Frisée, also known as curly endive, is quite bitter and often paired with other greens to cut that bitterness. The warmth and richness of both the bacon and the vinaigrette really help cut the bitterness as well. You could, of course, use other greens. The original recipe calls for escarole.

  • 1 head of frisée, washed and torn into large bite-size pieces
  • 2 bacon slices (I used thick-cut bacon)
  • 1/4 cup olive oil
  • 3 tablespoons balsamic vinegar
  • 1/2 cup finely chopped shallots
  • salt and pepper
  • 2 hard-boiled eggs, chopped (need a how-to?)
  • 1/4 cup or less soft fresh goat cheese, coarsely crumbled

Cook the bacon until crispy and let drain on a paper towel before chopping.
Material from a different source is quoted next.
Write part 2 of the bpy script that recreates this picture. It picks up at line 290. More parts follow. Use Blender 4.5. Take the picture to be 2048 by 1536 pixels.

Do not get rid of the fat drippings in the pan.

In a small bowl, slowly add the vinegar to the oil while whisking quickly so the two emulsify properly.

Warm the pan drippings back up and add the shallots to the pan. Cook until the shallots are soft. Add the oil and vinegar mixture and warm for about 1 minute. Season lightly with salt and pepper.

Drizzle the warm dressing mixture over the greens and sprinkle with the bacon, eggs and cheese. Serve immediately.

Makes 6 servings as a side or 2-3 servings as a main dish.